La légende raconte que la fille et le fils du Soleil, fondateurs de la cité Inca Cusco, seraient nés sur l'Isla Del Sol. Nos pas, dés l'accostage sur cette terre de mythologie, se sont volontiers glissés dans ceux de la rêverie.



C'est un haut rocher d"un douzaine de kilomètres baignant dans un lac si démesuré qu'il se croit mer. Et c'est dans un décor tout méditerranéen, que nous ne nous lassons pas d'explorer depuis quelques années, que nous avons cru nous promener un jour durant. Le relief accidenté et les pentes arides dévalant jusqu'à une eau d'un bleu intense et profond nous ramène en mer de Libye, là où navigue la Crête. La lumière crue, franche nous parle de la mer Egée. C'est Ulysse et ses compagnons que l'on croise alors, prisonniers d'une île où miel et abondance de plaisir brisent toute volonté de départ.



Les chemins n'en sont pas, ou plutôt sont des sentiers escarpés taillés par les troupeaux entre les buissons épineux et secs. Les insectes chantent dans la campagne et dans des champs minuscules, on aperçoit un couple de paysans occupé à labourer la terre. Il y a là toute la Provence de Giono qui s'invite désormais, une ruralité taiseuse au milieu d'espaces vallonnés sublimes, de garrigue et de cailloux.



Et puis sur le sentier des crêtes, ce sont les ânes qui parcourent l'île. Des chemins qui parfois traversent une forêt d'eucalyptus et abrite le voyageur du soleil. Il y a des airs de péninsule ibérique qui flottent ici. Don Quichotte et Sancho Panza auraient bien pu voyager sur ces chemins. Ils sont taillés pour des aventures extraordinaires, pas celles insipides que l'on vit sur le bitume.
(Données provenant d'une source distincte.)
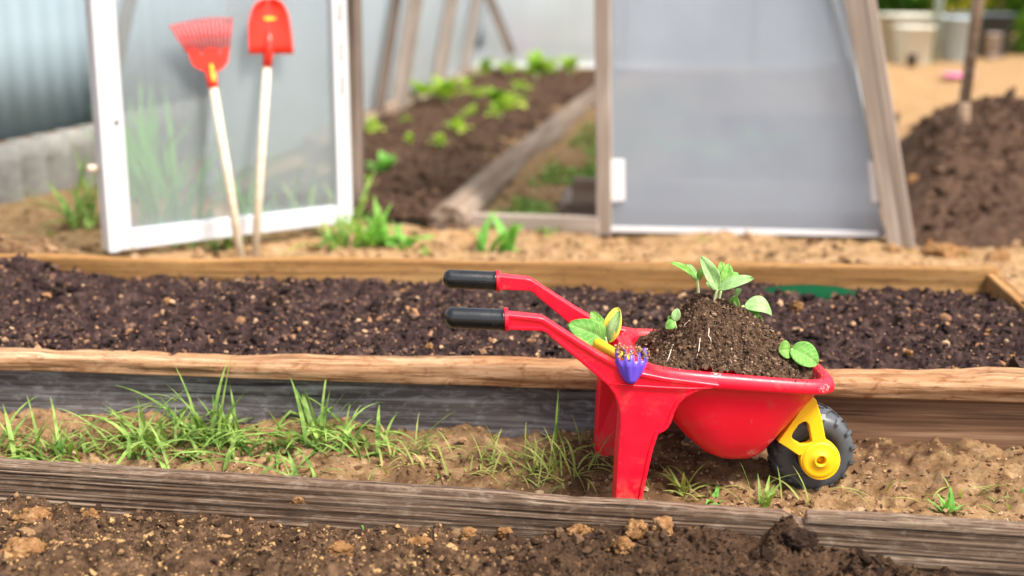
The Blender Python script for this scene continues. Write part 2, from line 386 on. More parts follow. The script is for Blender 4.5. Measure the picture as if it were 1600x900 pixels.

Ici nos deux héros auraient bravés dragons et enchanteurs sans jamais faillir.



L'Isla Del Sol, l'île où tout à commencé pour les Incas nous raconte que les mythes et les littératures sont universels, pourvu que l'on y prête œil et oreille.

Au loin, les neiges de la cordillère Royale nous rappellent que notre Méditerranée siège ce jour à 4000 mètres d'altitude.

Ce soir, on a envie de relire Homère, Giono et Cervantès.


15


Les couleurs du couvent d'Arequipa, le bleu du ciel de Potosi et celui du lac Titicaca, les arcs-en-ciel des drapeaux indiens et ceux des jupes des Cholitas, le blanc des cimes enneigées et l'éblouissant sel de Uyuni.



La senteur des fleurs de l'Isla Del Sol et les effluves des herbes de pampa des hauts plateaux, les odeurs des fruits du marché d'Urubamba et celles des soupes épicées d'Agua Calientes.

La douceur du soleil de Sucre et les brûlures du désert de Uyuni, les gifles du vent d'altitude du Chacaltaya, la brise sur le mont Kili Kili et un coucher de soleil sur La Paz.



Le goût de l'avocat et du fromage mélangés dans la bouche, la saveur des bananes, des papayes et des anones des vallées, celle du piment et de la truite des lacs d'en haut.

La vie nomade et le mouvement perpétuel, les godillots et les sacs à dos poussiéreux, les déménagements nocturnes et les portes des auberges fermées au petit matin.



Les bus, les vans, les avions, les triporteurs, les taxis officiels, les voitures, les taxis clandestins, les routes de montagnes, les sentiers de terre et de poussière, les routes de la mort sans parapet, sans espoir de retour en cas de chute, les pistes sans oxygène.

Nous sommes rentrés. Nous venons de rentrer et déjà tout cela nous manque terriblement. C'est ainsi. Nous sommes un peu rentrés. Encore beaucoup en Amérique du Sud. C'est ainsi.



Il y a peu, lorsque nous faisions une pause en haut du Huayna Pichu avec quelques compagnons d'ascension, nous demandions alors si l'un ou l'autre avait une idée de son prochain voyage. La question pouvait paraître absurde, chacun vivant déjà à ce moment précis une formidable aventure. Pourtant ce jour là, on entendit des noms de toutes les régions du monde s'élever dans les airs. Dans les nuages, dans les brumes du Machu Picchu, jaillissaient des promesses de pays colorés, d'aventures exaltantes, des éclats de rires francs et joyeux. Chacun savait bien qu'il recommencerait. Tant que la curiosité et l'émerveillement les porteraient, ils recommenceraient...Ce sont ainsi les derniers mots de cette histoire.

Merci à vous pour le temps consacré à voir et lire nos courriers. Tout peut maintenant passer au fond de la corbeille. Puisque désormais, ces richesses exceptionnelles sont gravées dans nos têtes. Nous étions chasseurs de trésors et c'est bien cela que nous avons trouvé.